• **The problem**: Repeat the material exactly, leaving nothing out.

============================================================

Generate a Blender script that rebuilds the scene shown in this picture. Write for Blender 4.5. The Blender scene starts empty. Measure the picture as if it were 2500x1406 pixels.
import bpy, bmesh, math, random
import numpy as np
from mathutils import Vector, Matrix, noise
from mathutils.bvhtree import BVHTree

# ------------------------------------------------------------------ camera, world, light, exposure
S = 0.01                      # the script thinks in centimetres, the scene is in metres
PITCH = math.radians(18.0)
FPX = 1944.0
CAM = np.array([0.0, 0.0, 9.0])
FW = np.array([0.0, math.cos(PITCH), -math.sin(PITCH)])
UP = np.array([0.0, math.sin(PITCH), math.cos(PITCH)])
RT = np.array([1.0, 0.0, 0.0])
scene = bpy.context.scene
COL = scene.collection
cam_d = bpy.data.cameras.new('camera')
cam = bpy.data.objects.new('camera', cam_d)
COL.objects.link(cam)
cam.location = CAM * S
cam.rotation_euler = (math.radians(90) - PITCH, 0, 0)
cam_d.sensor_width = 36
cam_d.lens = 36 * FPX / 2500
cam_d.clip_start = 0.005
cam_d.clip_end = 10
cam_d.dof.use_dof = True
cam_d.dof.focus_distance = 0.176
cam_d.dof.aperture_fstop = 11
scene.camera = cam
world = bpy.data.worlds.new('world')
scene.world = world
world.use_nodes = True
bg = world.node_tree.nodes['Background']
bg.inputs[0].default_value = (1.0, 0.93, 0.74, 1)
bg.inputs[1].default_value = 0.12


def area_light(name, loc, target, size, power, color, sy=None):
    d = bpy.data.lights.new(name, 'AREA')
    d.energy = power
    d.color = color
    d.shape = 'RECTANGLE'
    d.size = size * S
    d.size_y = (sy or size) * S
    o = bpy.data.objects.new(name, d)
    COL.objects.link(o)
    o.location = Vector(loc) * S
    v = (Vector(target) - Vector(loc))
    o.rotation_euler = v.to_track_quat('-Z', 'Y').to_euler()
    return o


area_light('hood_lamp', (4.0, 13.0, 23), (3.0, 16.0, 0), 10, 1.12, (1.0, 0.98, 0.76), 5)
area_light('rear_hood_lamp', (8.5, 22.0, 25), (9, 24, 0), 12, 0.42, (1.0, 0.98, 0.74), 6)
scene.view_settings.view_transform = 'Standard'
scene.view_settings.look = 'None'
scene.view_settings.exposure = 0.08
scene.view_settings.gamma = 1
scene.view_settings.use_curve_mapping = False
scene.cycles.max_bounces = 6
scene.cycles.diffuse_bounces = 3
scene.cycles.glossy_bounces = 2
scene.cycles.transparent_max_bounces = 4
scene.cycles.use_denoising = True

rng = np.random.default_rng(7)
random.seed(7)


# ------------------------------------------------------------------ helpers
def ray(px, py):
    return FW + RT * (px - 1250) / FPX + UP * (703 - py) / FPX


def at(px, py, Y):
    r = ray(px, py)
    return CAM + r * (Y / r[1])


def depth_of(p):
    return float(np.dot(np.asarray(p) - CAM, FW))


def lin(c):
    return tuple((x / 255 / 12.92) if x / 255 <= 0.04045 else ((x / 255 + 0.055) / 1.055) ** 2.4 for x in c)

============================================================

• **Answer in full**:
Generate a Blender script that rebuilds the scene shown in this picture. Write for Blender 4.5. The Blender scene starts empty. Measure the picture as if it were 2500x1406 pixels.
import bpy, bmesh, math, random
import numpy as np
from mathutils import Vector, Matrix, noise
from mathutils.bvhtree import BVHTree

# ------------------------------------------------------------------ camera, world, light, exposure
S = 0.01                      # the script thinks in centimetres, the scene is in metres
PITCH = math.radians(18.0)
FPX = 1944.0
CAM = np.array([0.0, 0.0, 9.0])
FW = np.array([0.0, math.cos(PITCH), -math.sin(PITCH)])
UP = np.array([0.0, math.sin(PITCH), math.cos(PITCH)])
RT = np.array([1.0, 0.0, 0.0])
scene = bpy.context.scene
COL = scene.collection
cam_d = bpy.data.cameras.new('camera')
cam = bpy.data.objects.new('camera', cam_d)
COL.objects.link(cam)
cam.location = CAM * S
cam.rotation_euler = (math.radians(90) - PITCH, 0, 0)
cam_d.sensor_width = 36
cam_d.lens = 36 * FPX / 2500
cam_d.clip_start = 0.005
cam_d.clip_end = 10
cam_d.dof.use_dof = True
cam_d.dof.focus_distance = 0.176
cam_d.dof.aperture_fstop = 11
scene.camera = cam
world = bpy.data.worlds.new('world')
scene.world = world
world.use_nodes = True
bg = world.node_tree.nodes['Background']
bg.inputs[0].default_value = (1.0, 0.93, 0.74, 1)
bg.inputs[1].default_value = 0.12


def area_light(name, loc, target, size, power, color, sy=None):
    d = bpy.data.lights.new(name, 'AREA')
    d.energy = power
    d.color = color
    d.shape = 'RECTANGLE'
    d.size = size * S
    d.size_y = (sy or size) * S
    o = bpy.data.objects.new(name, d)
    COL.objects.link(o)
    o.location = Vector(loc) * S
    v = (Vector(target) - Vector(loc))
    o.rotation_euler = v.to_track_quat('-Z', 'Y').to_euler()
    return o


area_light('hood_lamp', (4.0, 13.0, 23), (3.0, 16.0, 0), 10, 1.12, (1.0, 0.98, 0.76), 5)
area_light('rear_hood_lamp', (8.5, 22.0, 25), (9, 24, 0), 12, 0.42, (1.0, 0.98, 0.74), 6)
scene.view_settings.view_transform = 'Standard'
scene.view_settings.look = 'None'
scene.view_settings.exposure = 0.08
scene.view_settings.gamma = 1
scene.view_settings.use_curve_mapping = False
scene.cycles.max_bounces = 6
scene.cycles.diffuse_bounces = 3
scene.cycles.glossy_bounces = 2
scene.cycles.transparent_max_bounces = 4
scene.cycles.use_denoising = True

rng = np.random.default_rng(7)
random.seed(7)


# ------------------------------------------------------------------ helpers
def ray(px, py):
    return FW + RT * (px - 1250) / FPX + UP * (703 - py) / FPX


def at(px, py, Y):
    r = ray(px, py)
    return CAM + r * (Y / r[1])


def depth_of(p):
    return float(np.dot(np.asarray(p) - CAM, FW))


def lin(c):
    return tuple((x / 255 / 12.92) if x / 255 <= 0.04045 else ((x / 255 + 0.055) / 1.055) ** 2.4 for x in c)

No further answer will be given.